AIM: Locate the line that contains "Keep writing the" in the entries below, then repeat it and every following line through the line that contains "return 'the row bordering the narrow", exactly, and no others.

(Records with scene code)
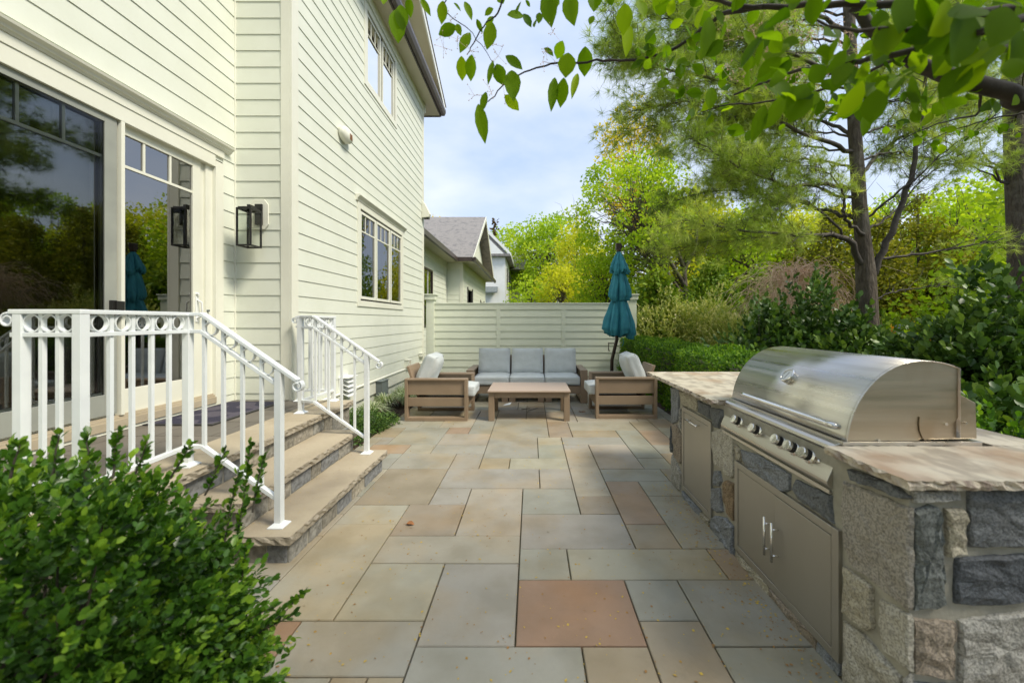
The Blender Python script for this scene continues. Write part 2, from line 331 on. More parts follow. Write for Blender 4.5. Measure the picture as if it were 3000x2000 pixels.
def shrub(name, label, c, r, nspr, lpers, lsize, lm, tpl=OVAL, group=None, cat='shrub', stems=30, inner=.5, sprig=.09, wid=1.0, top=2.6, boxy=1.0, lump=.12):
    """leafy sprigs on and inside a lumpy rounded volume; c is the base centre, r = (rx, ry, height)"""
    t = thing(name, label, cat, c, group); c = np.array(c, float)
    u = sph(nspr); u[:,2] = np.abs(u[:,2]) * 1.0
    if boxy != 1.0: u = np.sign(u) * np.abs(u) ** boxy; u /= np.maximum(np.abs(u).max(axis=1, keepdims=True), .72) / .98 if boxy < .6 else 1
    ph = RNG.random(6)*6.28
    lum = 1 + lump*np.sin(u[:,0]*5+ph[0])*np.sin(u[:,1]*6+ph[1]) + lump*np.sin(u[:,2]*7+ph[2]+u[:,0]*4)
    q = np.where(RNG.random(nspr) < inner, .55 + .4*RNG.random(nspr), .93 + .12*RNG.random(nspr)) * lum
    R3 = np.array([r[0], r[1], r[2]]); B = c + u * R3 * q[:,None]
    # let the lower shell go to the ground
    low = RNG.random(nspr) < .45; B[low,2] = c[2] + RNG.random(low.sum()) * (B[low,2]-c[2])
    low2 = RNG.random(nspr) < .3; sc = .95 + .1*RNG.random(nspr); hor = unit(np.stack([u[:,0], u[:,1], u[:,0]*0], 1)); zz = RNG.random(nspr)
    B[low2] = (c + hor * R3 * (np.sqrt(np.clip(1-(zz*.9)**top,0,1))*sc*lum)[:,None] + np.stack([zz*0, zz*0, zz*.9*r[2]], 1))[low2]
    dr = unit(unit(B - (c + np.array([0,0,r[2]*.3]))) + RNG.normal(size=(nspr,3))*.35 + np.array([0,0,.35]))
    sl = sprig * (.6 + .8*RNG.random(nspr))
    P = []; D = []; T = []; base_t = np.clip(RNG.normal(.38, .16, nspr), 0, 1)
    for k in range(lpers):
        f = (k + .5) / lpers; side = sph(nspr); side -= dr * (side*dr).sum(1, keepdims=True); side = unit(side)
        P.append(B + dr * (sl*f)[:,None]); D.append(side * (1.15 - .8*f) + dr * (.45 + .6*f)); T.append(np.clip(base_t + (.38 if f > .8 else 0)*RNG.random(nspr) + (f-.5)*.22, 0, 1))
    P = np.concatenate(P); D = np.concatenate(D); T = np.concatenate(T)
    scatter('foliage', tpl, P, D, lsize * (.7 + .55*RNG.random(len(P))), M[lm], t, width=wid, tint=T)
    st = MB()
    for i in range(stems):
        k = RNG.integers(nspr); limb(st, (c[0] + RNG.normal()*r[0]*.15, c[1] + RNG.normal()*r[1]*.15, c[2]), B[k], .006 + .008*min(r), .002, 5, .08, 4)
    obj('stem', st, M['bark2'], t, fix=False)
    return t
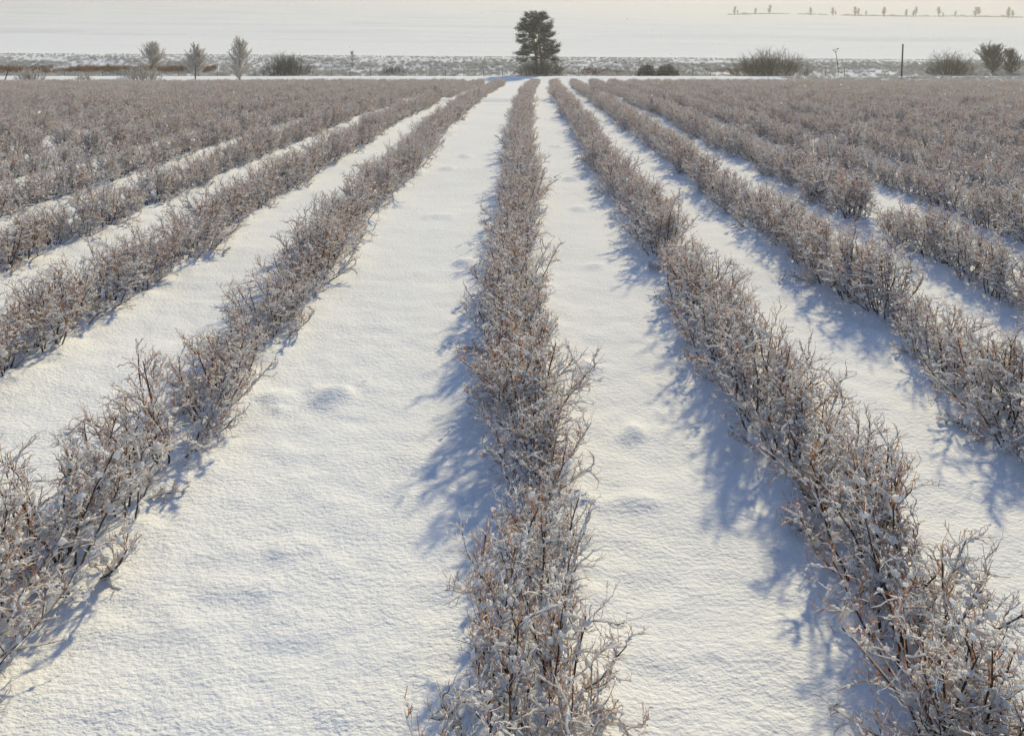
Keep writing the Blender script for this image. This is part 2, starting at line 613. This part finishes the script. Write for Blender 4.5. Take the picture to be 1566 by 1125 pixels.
ORD = ['', 'first', 'second', 'third', 'fourth', 'fifth', 'sixth', 'seventh', 'eighth', 'ninth', 'tenth']


def nth(n):
    if n <= 10:
        return ORD[n]
    s = 'th' if 10 < n % 100 < 14 else {1: 'st', 2: 'nd', 3: 'rd'}.get(n % 10, 'th')
    return f'{n}{s}'


def row_name(r):
    if r == 0:
        return 'the middle row leading to the pine'
    if r < 0:
        return 'the row bordering the wide lane' if r == -1 else f'the {nth(-r)} row past the wide lane'
    return 'the row bordering the narrow lane' if r == 1 else f'the {nth(r)} row past the narrow lane'


count = {}
for i in sorted(solo, key=lambda i: plants[i][2]):
    r, x, y, s, rz, k = plants[i]
    count[r] = count.get(r, 0) + 1
    e = thing('berry_bush', f'snowy bush, {nth(count[r])} from the camera in {row_name(r)}', 'bush', (x, y, PZ[i]), rz, s,
              'leafless snow-laden bushes planted in rows')
    for nm, me in zip(('stems', 'twigs', 'snow'), BUSH[k]):
        link(nm, me, e)


def scatter(name, pts, rot, scl, idx, collection):
    """one object whose points each carry one plant"""
    me = bpy.data.meshes.new(name)
    me.vertices.add(len(pts))
    me.vertices.foreach_set('co', np.asarray(pts, np.float32).ravel())
    for nm, ty, val, key in (('rz', 'FLOAT', rot, 'value'), ('scl', 'FLOAT', scl, 'value'), ('idx', 'INT', idx, 'value')):
        at = me.attributes.new(nm, ty, 'POINT')
        at.data.foreach_set(key, np.asarray(val, np.int32 if ty == 'INT' else np.float32))
    me.update()
    o = link(name, me)
    ng = bpy.data.node_groups.new(name + '_nodes', 'GeometryNodeTree')
    ng.interface.new_socket('Geometry', in_out='INPUT', socket_type='NodeSocketGeometry')
    ng.interface.new_socket('Geometry', in_out='OUTPUT', socket_type='NodeSocketGeometry')
    N, Lk = ng.nodes, ng.links
    gi, go = N.new('NodeGroupInput'), N.new('NodeGroupOutput')
    ci = N.new('GeometryNodeCollectionInfo')
    ci.inputs['Collection'].default_value = collection
    ci.inputs['Separate Children'].default_value = True
    ci.inputs['Reset Children'].default_value = True
    ip = N.new('GeometryNodeInstanceOnPoints')
    ip.inputs['Pick Instance'].default_value = True

    def attr(nm, ty):
        a = N.new('GeometryNodeInputNamedAttribute')
        a.data_type = ty
        a.inputs['Name'].default_value = nm
        return a.outputs['Attribute']
    cx = N.new('ShaderNodeCombineXYZ')
    Lk.new(attr('rz', 'FLOAT'), cx.inputs['Z'])
    e2r = N.new('FunctionNodeEulerToRotation')
    Lk.new(cx.outputs[0], e2r.inputs[0])
    Lk.new(gi.outputs[0], ip.inputs['Points'])
    Lk.new(ci.outputs[0], ip.inputs['Instance'])
    Lk.new(attr('idx', 'INT'), ip.inputs['Instance Index'])
    Lk.new(e2r.outputs[0], ip.inputs['Rotation'])
    Lk.new(attr('scl', 'FLOAT'), ip.inputs['Scale'])
    Lk.new(ip.outputs[0], go.inputs[0])
    md = o.modifiers.new('scatter', 'NODES')
    md.node_group = ng
    return o


rest = [i for i in range(len(plants)) if i not in solo]
o = scatter('berry_bushes', [(plants[i][1], plants[i][2], PZ[i]) for i in rest], [plants[i][4] for i in rest],
            [plants[i][3] for i in rest], [plants[i][5] for i in rest], models)
tag(o, 'distant snow-laden bushes merging into a brownish mass across the field', 'bushes', kind='stuff')


# ------------------------------------------------------------------ rough bank beyond the headland
def tuft_mesh(seed, mat, n, h, spread):
    rg = np.random.default_rng(seed)
    az = rg.uniform(0, 2 * np.pi, n)
    t = np.abs(rg.normal(0, 0.33, n))
    D = np.stack([np.sin(t) * np.cos(az), np.sin(t) * np.sin(az), np.cos(t)], -1)
    S = rg.normal(0, spread, (n, 3)) * np.array([1, 1, 0]) - UP * 0.08
    P = grow(S, D, rg.uniform(0.5, 1.0, n) * h, 2, 0.12, -0.12, rg)
    return Geo().tube(P, rad(n, 3, 0.012, 0.006, rg), 3, False).mesh('tuft', mat)


weeds = bpy.data.collections.new('weed_models')
for k in range(5):
    link('weed_model', tuft_mesh(200 + k, M_WEED, 46, 0.62, 0.20), col=weeds)
reeds = bpy.data.collections.new('reed_models')
for k in range(3):
    link('reed_model', tuft_mesh(300 + k, M_REED, 60, 1.15, 0.22), col=reeds)

n = 20000
wx, wy = rng.uniform(-135, 135, n), 136.5 + 31 * rng.uniform(0, 1, n) ** 1.1
keep = fbm(wx / 14, wy / 5, 77, 3) + rng.uniform(-0.35, 0.35, n) > -0.2
wx, wy = wx[keep], wy[keep]
n2 = 2600
ex, ey = rng.uniform(46, 105, n2), rng.uniform(110, 128, n2)
wx, wy = np.concatenate([wx, ex]), np.concatenate([wy, ey])
n3 = 900
ex, ey = rng.uniform(-135, 135, n3), rng.normal(134.8, 0.4, n3)
wx, wy = np.concatenate([wx, ex]), np.concatenate([wy, ey])
o = scatter('frosted_weeds', np.stack([wx, wy, base_z(wx, wy)], -1), rng.uniform(0, 6.28, len(wx)), rng.uniform(0.45, 1.25, len(wx)) * np.where(wy > 132, 1.0, 0.7) * (1 - 0.6 * sstep(wy, 150, 163)),
            rng.integers(0, 5, len(wx)), weeds)
tag(o, 'frosted rough grass and weeds covering the bank behind the fence', 'grass', kind='stuff')
n = 1650
rx = np.concatenate([rng.uniform(-118, -58, 1250), rng.uniform(14, 52, 400)])
ry = rng.normal(143.0, 1.5, n)
keep = fbm(rx / 9, ry / 9, 55, 2) > -0.28
rx, ry = rx[keep], ry[keep]
o = scatter('brown_reeds', np.stack([rx, ry, base_z(rx, ry)], -1), rng.uniform(0, 6.28, len(rx)), rng.uniform(0.35, 1.15, len(rx)) * np.where(rx > 0, 0.62, 1.0),
            rng.integers(0, 3, len(rx)), reeds)
tag(o, 'band of dry brown reeds along the ditch behind the headland', 'reeds', kind='stuff')

# fence of thin posts and wires in front of the bank
FY = 134.0
fx = np.arange(-88, 62, 3.45)
fen = thing('wire_fence', 'low fence of thin wooden posts and wires along the ditch', 'fence', (0, FY, bz(0, FY)))
pm = []
for k in range(4):
    rg = np.random.default_rng(500 + k)
    P = np.array([[(0, 0, -0.4), (0.01, 0, 0.5), (rg.normal(0, .03), rg.normal(0, .03), 1.35 + 0.1 * k)]])
    pm.append(Geo().tube(P, np.array([[0.055, 0.052, 0.048]]), 6).mesh('post', M_WOOD))
for i, x in enumerate(fx):
    p = link('post', pm[i % 4], fen)
    p.location = (x + rng.normal(0, .12), 0, bz(x, FY) - bz(0, FY))
    p.rotation_euler = (rng.normal(0, 0.03), rng.normal(0, 0.03), rng.uniform(0, 6))
for h in (0.45, 0.8, 1.12):
    xs = np.linspace(fx[0], fx[-1], 90)
    P = np.stack([xs, np.full(90, -0.05), base_z(xs, np.full(90, FY)) - bz(0, FY) + h], -1)[None]
    link('wire', Geo().tube(P, np.full((1, 90), 0.006), 3).mesh('wire', M_WIRE), fen)


# ------------------------------------------------------------------ trees and shrubs of the background
def frosted_tree(name, label, loc, h, width, seed, trunk_h=0.12, mat=M_FROST, group=None, nl=80, up=0.07):
    rg = np.random.default_rng(seed)
    t = thing(name, label, 'tree', loc, group=group)
    nt_ = 2 if rg.uniform() < 0.5 else 1
    P = grow(np.zeros((1, 3)) - UP * 0.3, np.array([[rg.normal(0, .03), rg.normal(0, .03), 1]]), np.array([h * 0.92 + 0.3]), 9, 0.05, 0.04, rg)
    R = np.linspace(0.021 * h, 0.003 * h, 10)[None]
    link('trunk', Geo().tube(P, R, 7).mesh('trunk', M_BARK), t)
    # limbs rise steeply; longest about a third of the way up
    tl = rg.uniform(trunk_h, 0.95, nl)
    f = tl * 9 * 0.999
    i = f.astype(int)
    S = P[0, i] + (P[0, i + 1] - P[0, i]) * (f - i)[:, None]
    az = rg.uniform(0, 2 * np.pi, nl)
    ang = np.radians(np.interp(tl, [0, 0.4, 1], [56, 50, 34]) + rg.normal(0, 6, nl))
    D = np.stack([np.sin(ang) * np.cos(az), np.sin(ang) * np.sin(az), np.cos(ang)], -1)
    L = width * 0.74 * np.interp(tl, [0, 0.15, 0.4, 0.7, 1.0], [0.80, 1.0, 1.05, 0.80, 0.42]) * rg.uniform(0.75, 1.2, nl)
    P1 = grow(S, D, L, 5, 0.09, up, rg)
    lim = Geo().tube(P1, rad(nl, 6, 0.0085 * h, 0.0025 * h, rg), 4)
    link('limbs', lim.mesh('limbs', mat), t)
    s, d, l, _ = spawn(P1, L, 9, 0.15, 1.0, 0.3, 0.8, 0.28, 0.5, rg, 0.4, 0.2)
    P2 = grow(s, d, l, 3, 0.12, up, rg)
    cr = Geo().tube(P2, rad(len(P2), 4, 0.028, 0.016, rg), 3, False)
    s, d, l2, _ = spawn(P2, l, 4, 0.1, 1.0, 0.3, 0.9, 0.35, 0.7, rg, 0.3, 0.15)
    P3 = grow(s, d, l2, 2, 0.12, 0.05, rg)
    cr.tube(P3, rad(len(P3), 3, 0.019, 0.011, rg), 3, False)
    link('crown', cr.mesh('crown', mat), t)
    return t


def shrub(name, label, loc, h, wx_, wy_, seed, mat=M_FROSTD, group=None, ns=90, dense=8, cat='shrub'):
    rg = np.random.default_rng(seed)
    t = thing(name, label, cat, loc, group=group)
    S = np.stack([rg.normal(0, wx_ * 0.24, ns), rg.normal(0, wy_ * 0.2, ns), np.full(ns, -0.15)], -1)
    S[:, 0] = np.clip(S[:, 0], -wx_ * .44, wx_ * .44)
    rel = S[:, 0] / (wx_ * 0.5)
    D = np.stack([rel * 0.75 + rg.normal(0, 0.25, ns), S[:, 1] / wy_ + rg.normal(0, 0.3, ns), np.ones(ns)], -1)
    L = h * np.sqrt(np.clip(1.02 - rel ** 2 * 1.1, 0.2, 1)) * rg.uniform(0.45, 0.92, ns)
    P = grow(S, D, L, 5, 0.12, 0.02, rg)
    link('stems', Geo().tube(P, rad(ns, 6, 0.028, 0.010, rg), 4, False).mesh('stems', M_BARK), t)
    s, d, l, _ = spawn(P, L, dense, 0.2, 1.0, 0.4, 1.1, 0.25, 0.5, rg, 0.4, 0.1)
    P2 = grow(s, d, l, 3, 0.13, 0.04, rg)
    cr = Geo().tube(P2, rad(len(P2), 4, 0.014, 0.008, rg), 3, False)
    s, d, l2, _ = spawn(P2, l, 3, 0.15, 1.0, 0.3, 0.9, 0.35, 0.6, rg, 0.3, 0.1)
    P3 = grow(s, d, l2, 2, 0.15, 0.03, rg)
    cr.tube(P3, rad(len(P3), 3, 0.010, 0.006, rg), 3, False)
    link('crown', cr.mesh('crown', mat), t)
    return t


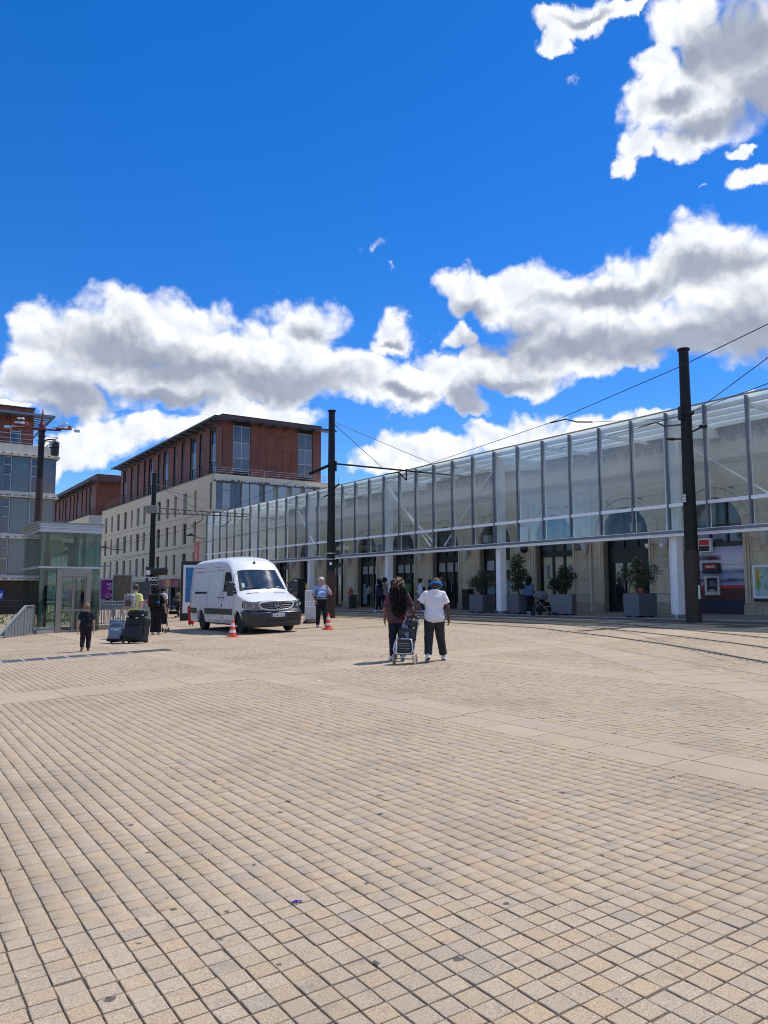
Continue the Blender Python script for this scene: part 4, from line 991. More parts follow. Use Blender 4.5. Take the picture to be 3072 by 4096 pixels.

RESPONSE:
Keep writing the Blender script for this image. This is part 2, starting at line 613. This part finishes the script. Write for Blender 4.5. Take the picture to be 1566 by 1125 pixels.
ORD = ['', 'first', 'second', 'third', 'fourth', 'fifth', 'sixth', 'seventh', 'eighth', 'ninth', 'tenth']


def nth(n):
    if n <= 10:
        return ORD[n]
    s = 'th' if 10 < n % 100 < 14 else {1: 'st', 2: 'nd', 3: 'rd'}.get(n % 10, 'th')
    return f'{n}{s}'


def row_name(r):
    if r == 0:
        return 'the middle row leading to the pine'
    if r < 0:
        return 'the row bordering the wide lane' if r == -1 else f'the {nth(-r)} row past the wide lane'
    return 'the row bordering the narrow lane' if r == 1 else f'the {nth(r)} row past the narrow lane'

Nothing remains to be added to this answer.